Rusya’nın füze kalkanlarını delme özelliğine sahip yeni nesil kitle imha silahları da ABD’nin Doğu Avrupa’ya yapacağı ağır yığınak da tek bir gerçeği gösteriyor. Taraflar ‘silahlanma yarışına girmeyeceğiz’ demesine rağmen popüler tabirle ‘düşük yoğunluklu’ bir silahlanma yarışı içinde. Ukrayna’daki gelişmeler bu yarışa sadece tuz biber eken etkenler haline geldi. Rusya’ya yaptığı suçlamaların aksine ABD, bu krizden seneler önce Avrupa’ya Rusya’yı tehdit edecek biçimde füze kalkanları yerleştirmeye başlamıştı.
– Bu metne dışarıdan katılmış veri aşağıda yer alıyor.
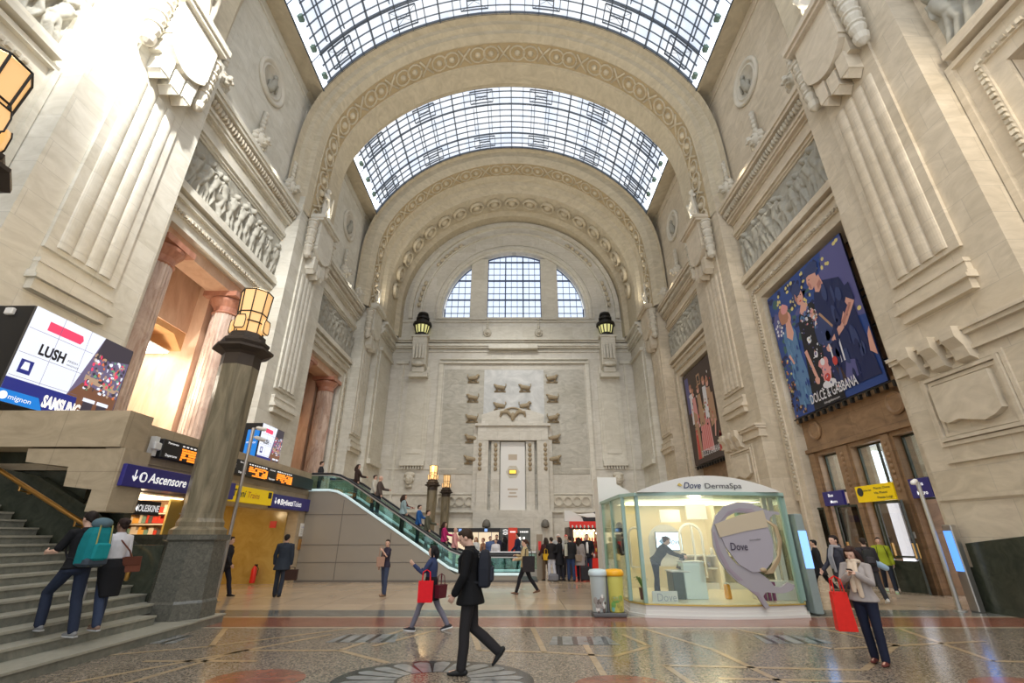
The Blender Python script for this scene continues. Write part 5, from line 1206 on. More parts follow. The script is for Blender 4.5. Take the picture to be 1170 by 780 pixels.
g=G(); g.box(3.2,6.9,13.6,15.2,2.6,2.62); obj('ceiling_lights',g,emis('kiosk_light',(1,.84,.56),2.0),t,world=True)
g=G()
for (a,b_,c_,d_) in ((4.3,4.9,2.1,2.45),(5.1,5.7,2.18,2.6)): g.box(a,b_,14.5,14.55,c_,d_)
for x in (6.55,6.72): g.box(x,x+.1,12.8,12.9,.28,2.66)
obj('hanging_panel',g,K_wh,t,world=True)
# arches and screen
def archframe(x0,x1,zb,zt,y,w):
    c=(x0+x1)/2; R=(x1-x0)/2; P=[(x0,y,zb)]+[(c-R*math.cos(PI*i/10),y,zt-R+R*math.sin(PI*i/10)) for i in range(11)]+[(x1,y,zb),(x0,y,zb)]; g.tube(P,w,6)
g=G(); archframe(4.8,5.45,.65,2.05,14.5,.04); archframe(3.35,3.7,.9,1.95,14.6,.03); g.box(5.15,5.2,14.45,14.5,.65,2.0)
c=4.5; g.prism([(c+.5*math.cos(PI*i/14),1.6+.45*math.sin(PI*i/14)) for i in range(15)]+[(4.0,.9),(5.0,.9)],14.9,14.95,'y'); obj('arch_frame',g,K_wh,t,world=True)
sc=thing('display_screen','white wall screen reading Dove inside the glass pavilion','screen',(4.5,14.6,1.3)); g=G(); g.cbox(4.12,4.9,14.6,14.66,1.33,1.84,.01); obj('housing',g,M_BLACK,sc,world=True); g=G(); g.box(4.14,4.88,14.59,14.6,1.35,1.82); obj('screen',g,emis('screen_pale',(.75,.88,1),1.5),sc,world=True)
words('screen_lettering','Dove',(4.42,14.585,1.50),kf,V,.42,.17,plain('blue_black',(.02,.04,.12),.5),sc,.01,shear=.3); g=G(); g.prism([(4.2,1.58),(4.3,1.66),(4.36,1.6),(4.4,1.56),(4.3,1.5)],14.58,14.585,'y'); obj('bird_emblem',g,plain('mid_blue',(.2,.35,.6),.5),sc,world=True)
tag(obj('hanging_coat',G().tube([(3.02,14.3,2.0),(3.05,14.3,1.7),(3.02,14.3,1.35)],[.1,.16,.14],8,cap='round'),M_BLACK,smooth=True),'dark coat hanging at the left inside the glass pavilion','coat')
d=thing('service_desk','tall pale mint desk inside the glass pavilion','desk',(4.5,13,.29)); g=G(); g.cbox(-.27,.27,-.2,.2,0,.82,.015); obj('desk_body',g,plain('pale_mint',(.66,.74,.70),.35),d); g=G(); g.cbox(-.29,.29,-.22,.22,.82,.85,.01); obj('desk_top',g,K_wh,d)
d=thing('service_desk','lower dark sided counter where the shop assistant works','desk',(4.08,13.05,.29)); g=G(); g.cbox(-.14,.14,-.25,.25,0,.6,.01); obj('desk_body',g,plain('dark_green_desk',(.05,.07,.06),.4),d); g=G(); g.cbox(-.17,.3,-.28,.28,.6,.63,.01); obj('desk_top',g,K_wh,d)
g=G(); g.M=Matrix.Translation((4.22,13.15,.95))@Matrix.Rotation(.5,4,'Y'); g.cbox(-.02,.02,-.15,.15,.0,.4,.005); g.M=None; g.tube([(4.25,13.15,.93),(4.28,13.15,1.1)],.02,6); tag(obj('till_monitor',g,M_BLACK),'black till monitor on the counter inside the glass pavilion','monitor')
c_=thing('product_bottle','tall orange bottle on the pavilion floor','bottle',(5.3,12.9,.29)); g=G(); g.lathe([(.07,0),(.085,.03),(.075,.3),(.05,.33)],(0,0,0),12); obj('bottle_body',g,plain('orange_bottle',(.8,.36,.02),.3),c_,smooth=True); g=G(); g.lathe([(.05,.33),(.05,.36)],(0,0,0),12); obj('cap',g,K_wh,c_)
bx=thing('display_box','white display block with purple stripes at the right of the pavilion','display',(6.1,12.75,.29)); g=G(); g.cbox(-.16,.75,-.15,.25,0,.42,.01); obj('block',g,K_wh,bx); g=G()
for i in range(4): g.box(-.18+i*.11,-.12+i*.11,-.19,-.155,.0,.36)
g.box(-.2,.24,-.19,-.155,.32,.4); obj('purple_bars',g,plain('purple',(.20,.02,.12),.4),bx)
r=random.Random(4)
for i in range(12):
    x=5.05+.0+i*.15; z=.86 if i<6 else 1.2
    g=G(); h=r.uniform(.12,.22); w=r.uniform(.035,.05); g.lathe([(w,0),(w,h*.8),(w*.6,h*.85),(w*.6,h)],(x,15.2,z),10); tag(obj('skincare_bottle',g,r.choice([K_wh,K_gold,K_jar]),smooth=True),'small skincare bottle on the rear shelf of the pavilion','bottle','skincare bottles on the rear shelf')
g=G(); g.box(5.0,6.9,15.05,15.5,.82,.86); g.box(5.0,6.9,15.05,15.5,1.16,1.2); g.box(5.0,6.9,15.1,15.5,.29,.45); obj('rear_shelf',g,K_wh,t,world=True)
p=thing('potted_plant','small plant in a purple pot at the left corner of the pavilion','plant',(3.15,12.8,.29)); g=G(); g.lathe([(.07,0),(.09,.26),(.08,.26)],(0,0,0),10); obj('pot',g,plain('plum_pot',(.12,.03,.06),.4),p); g=G()
for i in range(26):
    a=r.uniform(0,6.28); l=r.uniform(.1,.22); g.tube([(0,0,.24),(l*.5*math.cos(a),l*.5*math.sin(a),.28+l),(l*.9*math.cos(a),l*.9*math.sin(a),.25+l)],[.008,.025,.004],5,flat=.4)
obj('leaves',g,plain('leaf_green',(.07,.19,.04),.5),p)
words('floor_sign_lettering','Dove',(3.32,12.14,.33),kf,V,.45,.17,plain('pale_ink',(.35,.38,.42),.4),t,0)
g=G(); g.box(3.25,3.85,12.3,12.33,.29,.52); obj('small_sign',g,K_wh,t,world=True)
# splash cut-out with the cream jar on the glass
t=thing('splash_cutout','large lilac milk-splash ring with a jar marked Dove on the pavilion glass','cutout sign',(5.6,11.9,1.4))
cx,cz=5.58,1.52; yF=11.88
def S(u,v): return (cx+u,cz+v)
outer=[];N_=40
def circ(r,th): return (r*math.cos(th),r*math.sin(th))
out_=[(-.10,.98),(.2,.96),(.45,.84),(.62,.78),(.80,.76),(.88,.74),(.86,.68),(.72,.70),(.62,.62),(.58,.50),(.50,.56),(.35,.66),(.1,.72),(-.2,.74),(-.42,.64),(-.60,.42),(-.62,.1),(-.54,-.22),(-.38,-.40),(-.15,-.50),(.12,-.58),(.30,-.72),(.40,-.86),(.55,-.88),(.72,-.78),(.88,-.84),(.80,-.94),(.60,-1.0),(.40,-1.0),(.18,-.98),(.10,-1.06),(.16,-1.2),(.20,-1.28),(.12,-1.32),(.04,-1.22),(-.04,-1.06),(-.2,-.92),(-.42,-.78),(-.62,-.58),(-.78,-.3),(-.86,0),(-.84,.35),(-.70,.66),(-.45,.88)]
def slab(g,pts,y,th): g.prism([S(*p) for p in pts][::-1],y,y+th,'y')
g=G(); m_=len(out_)
slab(g,out_,yF,.06); obj('milk_ring',g,K_lil,t,world=True)
g=G(); slab(g,[(-.60,.55),(-.40,.76),(-.1,.84),(.2,.82),(.35,.72),(.1,.74),(-.2,.78),(-.45,.66)],yF-.012,.01); slab(g,[(-.2,-.94),(-.04,-1.06),(.04,-1.22),(.08,-1.28),(.06,-1.1),(.0,-.98)],yF-.012,.01); slab(g,[(-.82,.3),(-.78,.3),(-.72,-.1),(-.56,-.48),(-.3,-.74),(-.42,-.74),(-.64,-.5),(-.80,-.15)],yF-.012,.01); obj('ring_shade',g,K_lild,t,world=True)
g=G(); slab(g,[(a*1.12-.0,b_*1.14+.02) for a,b_ in [(-.66,.38),(.40,.66),(.50,.05),(.42,-.30),(.20,-.50),(-.05,-.52),(-.32,-.36),(-.52,-.05)]],yF-.03,.05); obj('jar_body',g,K_jar,t,world=True)
g=G(); slab(g,[(a*1.12,b_*1.14+.02) for a,b_ in [(-.68,.40),(-.62,.14),(-.05,.26),(.46,.34),(.42,.68),(-.1,.58)]],yF-.045,.03); obj('jar_lid',g,K_lid,t,world=True)
g=G()
for k in range(5):
    w=.04*k; P=[(cx+.44,yF-.02,cz+.60),(cx+.66+w*.3,yF-.03,cz+.42),(cx+.70+w*.3,yF-.03,cz+.1),(cx+.62,yF-.03,cz-.22-w*.5),(cx+.40,yF-.03,cz-.48-w*.6),(cx+.22,yF-.03,cz-.60)]; g.tube(P,[.02,.03,.03,.03,.025,.01],6)
g.ell((cx+.2,yF-.03,cz-.52),(.08,.04,.05)); obj('gold_ribbons',g,K_tan,t,world=True,smooth=True)
words('jar_lettering','Dove',(cx-.48,yF-.05,cz-.10),(.99,0,.0),V,.40,.17,plain('jar_ink',(.04,.03,.06),.5),t,.008); words('jar_lettering','DermaSpa',(cx-.0,yF-.05,cz+.10),(.995,0,.1),V,.26,.035,M_DKTXT,t)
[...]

Krizin kaynağı ve temel çelişki

Silahlanma yarışı, militarizm, ilhaklar ve savaş emperyalist aşamasındaki kapitalizmin ortaya çıkardığı fenomenlerdir. Tekellerin yayılma arzusu ve aralarındaki rekabet ve Ortadoğu’da şahit olduğumuz gibi sürekli olarak nüfuz savaşlarına; bunun ötesinde iç savaşlara, darbelere, silahlanmaya ve işgallere neden olmakta. Rusya ile NATO arasındaki mücadelenin de temelinde bu gerçek yatıyor. Emperyalist sistemin uzayı dahi silahlandırmaya başlayan çılgınlığı, daha fazla kâr, yeni pazar alanları ve hegemonya arzusundan başka bir şey değil. Rakiplerine karşı çılgınca silahlanan sermayenin asıl düşmanı olan işçi sınıfına karşı yaptıklarını, yapabileceklerini de akıllarda tutmak lazım.